Familiarity can be a potent weapon. Even before the playoff could commence, Shamim Khan’s fearsome reputation in one-on-one contests at the Delhi Golf Club (DGC) had started to weigh down the Rashid Khan camp. The ambiguity over the setting of the BILT Open finale got cleared in no time, but the seeds of doubt, albeit over the younger Khan's ability to match the senior pro, had been sown.

Making his way to the 1st tee, before the retinue was directed to the 18th, Rashid’s caddie was stopped by some sympathisers. “Bad miss,” said one of them. Playing along, the caddie replied with a grit of the teeth, “Here, it is impossible to beat him (Shamim) in match-play.”

Turning the tables

The format was stroke-play but by forcing the playoff, the 21-year-old had in a way played into the DGC veteran’s hands. Also fresh on his well-wishers’ minds was Rashid's fate at last week’s CG Open in similar circumstances.

Rashid’s 20-foot putt for birdie did push matters to the second playoff hole, but it only strengthened Shamim’s belief. With two match-play titles at this venue, the 34-year-old was ready to wait for his opponent to blink. “The moment I squared the first playoff hole, I knew I was in with a chance,” said Shamim. The shift from refinement (of stroke-play) to the dramatics (of playoff) required a change of strategy and it was Shamim, turning out in the fourth playoff of his 17-year-long pro career, who taught Rashid a ploy or two.

Standing by the 18th green, the two were mere specks, but the crowd had got talkative. “Seedha aadmi jitega,” chirped one, referring to Shamim's hitting.
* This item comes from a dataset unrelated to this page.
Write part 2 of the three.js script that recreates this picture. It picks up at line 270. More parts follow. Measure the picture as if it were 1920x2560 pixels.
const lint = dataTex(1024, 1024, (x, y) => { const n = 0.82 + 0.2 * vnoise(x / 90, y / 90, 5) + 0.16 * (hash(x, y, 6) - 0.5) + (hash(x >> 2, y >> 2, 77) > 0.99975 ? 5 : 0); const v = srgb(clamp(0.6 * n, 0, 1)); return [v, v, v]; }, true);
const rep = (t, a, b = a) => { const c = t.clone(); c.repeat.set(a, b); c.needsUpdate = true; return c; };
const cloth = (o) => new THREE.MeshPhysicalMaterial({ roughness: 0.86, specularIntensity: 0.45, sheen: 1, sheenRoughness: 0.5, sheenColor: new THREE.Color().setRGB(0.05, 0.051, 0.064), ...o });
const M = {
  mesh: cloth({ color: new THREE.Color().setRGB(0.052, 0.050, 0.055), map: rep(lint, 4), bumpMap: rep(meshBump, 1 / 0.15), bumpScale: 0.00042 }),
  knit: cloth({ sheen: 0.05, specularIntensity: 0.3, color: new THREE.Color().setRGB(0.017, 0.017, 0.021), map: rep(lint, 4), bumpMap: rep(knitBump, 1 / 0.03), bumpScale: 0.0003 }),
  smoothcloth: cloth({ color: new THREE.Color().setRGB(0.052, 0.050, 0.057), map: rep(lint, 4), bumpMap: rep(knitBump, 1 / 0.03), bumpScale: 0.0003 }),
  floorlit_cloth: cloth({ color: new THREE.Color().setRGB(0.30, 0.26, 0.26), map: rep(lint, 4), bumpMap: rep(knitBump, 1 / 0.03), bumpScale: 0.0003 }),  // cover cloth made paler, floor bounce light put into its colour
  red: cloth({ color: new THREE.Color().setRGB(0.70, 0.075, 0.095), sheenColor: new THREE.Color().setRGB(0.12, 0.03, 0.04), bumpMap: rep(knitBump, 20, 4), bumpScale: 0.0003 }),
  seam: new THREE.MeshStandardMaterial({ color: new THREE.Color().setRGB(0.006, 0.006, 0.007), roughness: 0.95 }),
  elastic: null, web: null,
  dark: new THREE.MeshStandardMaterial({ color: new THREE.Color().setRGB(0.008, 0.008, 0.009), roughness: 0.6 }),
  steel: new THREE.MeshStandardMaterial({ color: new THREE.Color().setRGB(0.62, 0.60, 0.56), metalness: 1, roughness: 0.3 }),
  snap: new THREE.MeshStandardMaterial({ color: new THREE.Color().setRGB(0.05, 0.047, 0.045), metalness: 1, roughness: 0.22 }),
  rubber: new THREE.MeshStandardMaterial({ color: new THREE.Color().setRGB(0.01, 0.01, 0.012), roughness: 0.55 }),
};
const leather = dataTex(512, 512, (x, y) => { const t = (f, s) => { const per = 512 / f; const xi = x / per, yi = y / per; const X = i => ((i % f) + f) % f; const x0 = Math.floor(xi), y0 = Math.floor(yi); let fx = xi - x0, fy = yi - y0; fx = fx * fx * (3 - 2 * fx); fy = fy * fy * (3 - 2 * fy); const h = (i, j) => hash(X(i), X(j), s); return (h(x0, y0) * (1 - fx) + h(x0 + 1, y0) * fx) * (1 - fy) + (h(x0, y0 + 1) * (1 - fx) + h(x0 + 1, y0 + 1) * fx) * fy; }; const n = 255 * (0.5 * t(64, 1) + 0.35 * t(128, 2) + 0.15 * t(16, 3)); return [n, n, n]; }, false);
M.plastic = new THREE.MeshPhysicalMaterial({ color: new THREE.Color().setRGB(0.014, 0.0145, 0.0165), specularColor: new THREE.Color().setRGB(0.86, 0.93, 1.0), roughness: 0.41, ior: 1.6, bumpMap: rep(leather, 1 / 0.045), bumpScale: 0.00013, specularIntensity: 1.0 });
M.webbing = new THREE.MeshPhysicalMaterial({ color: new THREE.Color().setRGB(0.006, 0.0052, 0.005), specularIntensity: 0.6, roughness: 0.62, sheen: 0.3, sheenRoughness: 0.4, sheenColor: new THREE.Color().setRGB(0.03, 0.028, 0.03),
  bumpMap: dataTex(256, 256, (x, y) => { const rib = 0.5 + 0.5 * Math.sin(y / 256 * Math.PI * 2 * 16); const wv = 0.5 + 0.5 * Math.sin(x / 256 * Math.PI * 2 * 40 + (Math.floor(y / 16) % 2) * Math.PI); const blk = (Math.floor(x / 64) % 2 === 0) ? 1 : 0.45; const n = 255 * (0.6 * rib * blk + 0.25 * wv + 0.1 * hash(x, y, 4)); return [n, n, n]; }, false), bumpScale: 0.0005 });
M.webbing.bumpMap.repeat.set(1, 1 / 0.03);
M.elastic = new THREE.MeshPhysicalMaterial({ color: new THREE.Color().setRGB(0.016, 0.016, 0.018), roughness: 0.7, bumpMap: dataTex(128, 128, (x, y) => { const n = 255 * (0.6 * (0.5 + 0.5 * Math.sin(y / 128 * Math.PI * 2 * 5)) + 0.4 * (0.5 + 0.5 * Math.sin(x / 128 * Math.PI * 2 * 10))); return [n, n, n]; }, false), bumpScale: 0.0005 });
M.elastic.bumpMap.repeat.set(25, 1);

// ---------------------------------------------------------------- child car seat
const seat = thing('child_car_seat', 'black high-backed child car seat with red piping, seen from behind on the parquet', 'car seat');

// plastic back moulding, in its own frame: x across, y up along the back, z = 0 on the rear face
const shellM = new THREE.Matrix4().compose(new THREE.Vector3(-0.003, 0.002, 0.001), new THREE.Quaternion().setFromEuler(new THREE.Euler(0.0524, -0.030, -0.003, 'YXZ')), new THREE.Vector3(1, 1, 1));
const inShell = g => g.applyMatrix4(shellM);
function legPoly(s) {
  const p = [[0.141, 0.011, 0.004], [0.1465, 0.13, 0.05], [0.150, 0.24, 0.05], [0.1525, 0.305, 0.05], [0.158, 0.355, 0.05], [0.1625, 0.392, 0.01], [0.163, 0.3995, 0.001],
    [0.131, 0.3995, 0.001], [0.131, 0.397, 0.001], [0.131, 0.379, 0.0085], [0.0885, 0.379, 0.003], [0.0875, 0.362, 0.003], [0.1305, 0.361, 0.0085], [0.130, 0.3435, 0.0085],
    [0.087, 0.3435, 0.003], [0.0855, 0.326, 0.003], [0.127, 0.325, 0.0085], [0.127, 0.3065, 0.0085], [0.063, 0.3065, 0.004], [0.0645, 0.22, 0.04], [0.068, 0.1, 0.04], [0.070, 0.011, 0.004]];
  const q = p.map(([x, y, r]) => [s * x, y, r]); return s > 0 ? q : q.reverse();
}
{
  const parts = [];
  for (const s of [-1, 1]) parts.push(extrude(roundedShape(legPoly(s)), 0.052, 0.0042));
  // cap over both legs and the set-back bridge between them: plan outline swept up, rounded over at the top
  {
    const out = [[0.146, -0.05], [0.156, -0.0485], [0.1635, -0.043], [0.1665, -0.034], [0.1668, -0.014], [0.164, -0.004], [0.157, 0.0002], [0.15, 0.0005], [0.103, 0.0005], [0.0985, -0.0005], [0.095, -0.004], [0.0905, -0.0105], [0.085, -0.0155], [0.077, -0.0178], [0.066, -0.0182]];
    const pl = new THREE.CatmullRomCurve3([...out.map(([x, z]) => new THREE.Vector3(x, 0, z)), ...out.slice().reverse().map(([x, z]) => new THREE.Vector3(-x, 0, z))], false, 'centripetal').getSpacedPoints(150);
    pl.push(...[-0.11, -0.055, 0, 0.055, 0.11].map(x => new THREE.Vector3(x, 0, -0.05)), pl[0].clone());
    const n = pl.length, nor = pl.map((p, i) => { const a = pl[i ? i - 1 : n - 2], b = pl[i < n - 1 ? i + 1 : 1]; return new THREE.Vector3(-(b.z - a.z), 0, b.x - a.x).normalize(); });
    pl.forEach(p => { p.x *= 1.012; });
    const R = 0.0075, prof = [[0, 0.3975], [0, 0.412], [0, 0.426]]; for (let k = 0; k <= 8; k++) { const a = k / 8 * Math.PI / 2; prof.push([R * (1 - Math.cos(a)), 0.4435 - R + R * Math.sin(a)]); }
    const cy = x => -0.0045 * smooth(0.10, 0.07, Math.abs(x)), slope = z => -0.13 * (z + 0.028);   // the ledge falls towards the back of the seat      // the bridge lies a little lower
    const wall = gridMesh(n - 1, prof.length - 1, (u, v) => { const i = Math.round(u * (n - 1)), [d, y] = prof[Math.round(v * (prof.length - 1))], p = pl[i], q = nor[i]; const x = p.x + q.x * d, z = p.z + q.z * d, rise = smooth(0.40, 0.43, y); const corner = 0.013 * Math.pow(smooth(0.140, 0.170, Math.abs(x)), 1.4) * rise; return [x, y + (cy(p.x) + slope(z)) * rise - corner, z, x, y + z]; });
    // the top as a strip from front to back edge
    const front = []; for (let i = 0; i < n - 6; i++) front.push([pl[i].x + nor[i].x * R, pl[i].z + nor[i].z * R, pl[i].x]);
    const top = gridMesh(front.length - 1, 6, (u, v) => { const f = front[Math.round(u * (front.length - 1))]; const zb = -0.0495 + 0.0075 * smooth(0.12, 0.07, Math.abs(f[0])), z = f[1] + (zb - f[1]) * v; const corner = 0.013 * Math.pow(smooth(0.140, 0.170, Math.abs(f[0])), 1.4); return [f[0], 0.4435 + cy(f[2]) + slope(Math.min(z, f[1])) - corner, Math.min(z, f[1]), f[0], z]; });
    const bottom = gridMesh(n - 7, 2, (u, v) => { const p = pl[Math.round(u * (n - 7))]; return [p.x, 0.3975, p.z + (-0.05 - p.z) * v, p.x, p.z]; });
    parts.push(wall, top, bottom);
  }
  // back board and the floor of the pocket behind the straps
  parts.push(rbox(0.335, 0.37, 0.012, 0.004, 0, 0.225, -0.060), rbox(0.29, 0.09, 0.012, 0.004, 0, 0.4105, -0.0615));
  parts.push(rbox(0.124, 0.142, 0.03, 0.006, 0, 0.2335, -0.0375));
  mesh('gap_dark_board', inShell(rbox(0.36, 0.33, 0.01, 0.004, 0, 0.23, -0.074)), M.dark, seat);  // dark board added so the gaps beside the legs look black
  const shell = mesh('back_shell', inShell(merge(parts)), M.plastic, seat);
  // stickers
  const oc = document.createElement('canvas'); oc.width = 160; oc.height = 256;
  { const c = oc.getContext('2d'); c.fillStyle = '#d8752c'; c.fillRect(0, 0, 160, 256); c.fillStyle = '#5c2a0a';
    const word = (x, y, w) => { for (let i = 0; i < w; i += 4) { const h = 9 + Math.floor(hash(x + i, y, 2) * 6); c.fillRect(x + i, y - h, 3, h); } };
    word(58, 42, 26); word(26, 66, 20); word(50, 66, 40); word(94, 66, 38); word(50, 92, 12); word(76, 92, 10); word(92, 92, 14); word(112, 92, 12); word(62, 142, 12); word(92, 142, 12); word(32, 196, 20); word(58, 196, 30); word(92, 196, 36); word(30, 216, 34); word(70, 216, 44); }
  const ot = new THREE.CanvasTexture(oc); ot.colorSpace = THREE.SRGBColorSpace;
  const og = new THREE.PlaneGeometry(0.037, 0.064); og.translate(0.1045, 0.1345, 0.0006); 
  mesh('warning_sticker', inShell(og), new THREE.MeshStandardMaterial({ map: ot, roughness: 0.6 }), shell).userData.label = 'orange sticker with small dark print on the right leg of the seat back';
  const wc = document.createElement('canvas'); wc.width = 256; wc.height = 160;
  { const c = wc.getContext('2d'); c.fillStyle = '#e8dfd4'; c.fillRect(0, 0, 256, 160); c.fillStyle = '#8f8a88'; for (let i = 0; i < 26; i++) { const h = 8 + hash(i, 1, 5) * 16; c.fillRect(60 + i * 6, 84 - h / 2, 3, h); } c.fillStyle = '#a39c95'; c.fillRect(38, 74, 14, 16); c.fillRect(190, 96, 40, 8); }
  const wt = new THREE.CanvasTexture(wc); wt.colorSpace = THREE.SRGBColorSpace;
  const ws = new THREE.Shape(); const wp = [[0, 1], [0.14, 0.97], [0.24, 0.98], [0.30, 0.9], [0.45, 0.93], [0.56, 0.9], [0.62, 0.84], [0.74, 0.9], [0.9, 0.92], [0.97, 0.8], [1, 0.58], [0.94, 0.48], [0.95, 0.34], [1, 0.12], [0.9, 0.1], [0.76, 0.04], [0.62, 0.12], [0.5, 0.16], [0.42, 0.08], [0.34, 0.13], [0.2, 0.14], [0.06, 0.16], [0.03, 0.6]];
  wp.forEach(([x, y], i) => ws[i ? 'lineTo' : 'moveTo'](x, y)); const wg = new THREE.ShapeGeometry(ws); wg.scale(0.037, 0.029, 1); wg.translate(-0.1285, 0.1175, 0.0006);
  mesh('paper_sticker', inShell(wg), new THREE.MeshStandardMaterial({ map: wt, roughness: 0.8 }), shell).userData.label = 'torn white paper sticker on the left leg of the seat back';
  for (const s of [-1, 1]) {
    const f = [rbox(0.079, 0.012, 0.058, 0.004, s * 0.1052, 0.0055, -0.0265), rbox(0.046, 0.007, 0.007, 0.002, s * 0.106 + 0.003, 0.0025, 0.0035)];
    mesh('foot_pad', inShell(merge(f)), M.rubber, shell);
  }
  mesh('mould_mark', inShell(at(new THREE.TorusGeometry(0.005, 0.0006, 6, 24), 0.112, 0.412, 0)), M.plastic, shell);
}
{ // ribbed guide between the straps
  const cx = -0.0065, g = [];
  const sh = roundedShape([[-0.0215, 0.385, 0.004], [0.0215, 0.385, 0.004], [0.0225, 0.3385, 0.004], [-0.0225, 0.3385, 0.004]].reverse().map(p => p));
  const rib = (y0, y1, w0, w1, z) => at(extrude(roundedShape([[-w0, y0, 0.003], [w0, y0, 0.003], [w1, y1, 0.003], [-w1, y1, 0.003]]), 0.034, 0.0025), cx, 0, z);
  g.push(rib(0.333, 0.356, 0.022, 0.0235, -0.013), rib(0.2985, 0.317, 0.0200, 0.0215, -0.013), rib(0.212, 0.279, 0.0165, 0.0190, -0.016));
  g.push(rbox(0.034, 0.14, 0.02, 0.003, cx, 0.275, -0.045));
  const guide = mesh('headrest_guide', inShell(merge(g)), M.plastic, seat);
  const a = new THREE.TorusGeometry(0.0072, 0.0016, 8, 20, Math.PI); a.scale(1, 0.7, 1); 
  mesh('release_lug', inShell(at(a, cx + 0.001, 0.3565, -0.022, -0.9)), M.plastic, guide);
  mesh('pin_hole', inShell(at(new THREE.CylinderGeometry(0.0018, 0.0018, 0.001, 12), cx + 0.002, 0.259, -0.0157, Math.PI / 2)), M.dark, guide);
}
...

Sure enough, the second shot landed on the fairway, slicing it into half.

Be it the use of clubs or reading his rival's mind, Shamim was on top, and that ultimately got to Rashid. Required to sink a 10-feet putt to prolong the issue, his craft faltered. The pressure off him, all Shamim needed was to gently tap the ball in and signal his victory. Not know for histrionics, a slight raise of the hand was enough, but the invasion of admirers on the green tossed subtlety aside.

After some rapturous moments, the enormity of the occasion sank in, and for once Shamim lowered his guard. The crystal-studded trophy in one hand and the Rs 16,16,500 cheque in the other, he remarked, "When I am old, I can tell my grandchildren that I was a winner.”